Un des intérêts des SIG est de permettre le traitement de données tant qualitatives que quantitatives, en associant une base de données, des objets géographiques et des images raster géoréférencées. L’outil se prête à la gestion de données complexes : il permet aussi bien de structurer et de spatialiser des données existantes que de procéder à des analyses spatiales et à des traitements statistiques de ces données. Le géoréférencement des données permet de superposer des cartes à différentes dates et d’analyser et représenter l’évolution du risque dans le temps, selon une approche multiscalaire. En ce sens, cette approche se différencie de l’analyse historique classique, puisqu’il s’agit ici d’identifier et d’étudier les interactions spatiales des différentes composantes du risque sur un même territoire, à l’échelle locale et régionale.

Par un jeu d’échelle, le SIG historique permet d’identifier des secteurs où le risque évolue, dans le sens d’une aggravation ou d’une réduction.
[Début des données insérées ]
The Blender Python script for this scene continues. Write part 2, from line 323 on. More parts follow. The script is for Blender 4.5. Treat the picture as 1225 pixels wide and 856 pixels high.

Un des apports majeurs de la spatialisation des dynamiques au moyen du SIGéohistorique concerne ainsi l’interprétation de la situation géographique du risque : visuellement, on voit apparaître une structuration des phénomènes, une territorialisation du risque entraperçue jusque-là à partir de documents ponctuels. Cette approche du SIG dans une perspective narrative est inspirée des travaux du géographe américain J. Sinton, qui a développé une approche spatiale et diachronique basée sur la cartographie sur les villes de Philadelphie et Cologne (Sinton, 1999 et 2001). La capacité narrative et analytique du S.I.G. s’insère ainsi dans la démarche du géographe, elle est complétée en amont et en aval par un travail d’enquête et de terrain ainsi que par un discours d’interprétation des cartes obtenues.

On obtient finalement des cartes évolutives, comme les séquences successives d’un film, qui, fortement enrichies par un discours de reconstruction et d’interprétation tiré de l’analyse et du recoupement des différentes sources, permettent de représenter les évolutions spatio-temporelles afin de comprendre le risque actuel à la lumière des interactions entre l’hydrosystème et l’aménagement de la plaine suscité par l’urbanisation.

Le SIG historique permet donc de combiner diverses sources d’information, historique et contemporaine, sur un espace donné. Les données rassemblées ont été collectées à partir du croisement de sources écrites, cartographiques et photographiques, complétées par des vérifications sur le terrain ainsi que par des entretiens semi-directifs avec les acteurs de la gestion du risque. Les sources sont mentionnées et critiquées dans les métadonnées accompagnant chaque fichier.

L’espace couvert par le SIG est celui du risque proprement dit ; l’échelle du bassin versant est bien sûr intégrée dans la démarche, mais elle n’est pas prise en charge par le SIG historique (cf. fig. 3). Le SIG est pensé selon deux échelles spatiales emboîtées, de précision différente et représentées sur la figure 4 : le Y lyonnais dans son ensemble, renseigné avec une précision allant du 1/20 000e au 1/80 000e, et un zoom plus précis sur le cœur urbain, au 1/10 000e.

Fig. 4. Les deux échelles spatiales du SIGéohistorique « Y lyonnais ».
Fig. 4. Les deux échelles spatiales du SIGéohistorique « Y lyonnais ».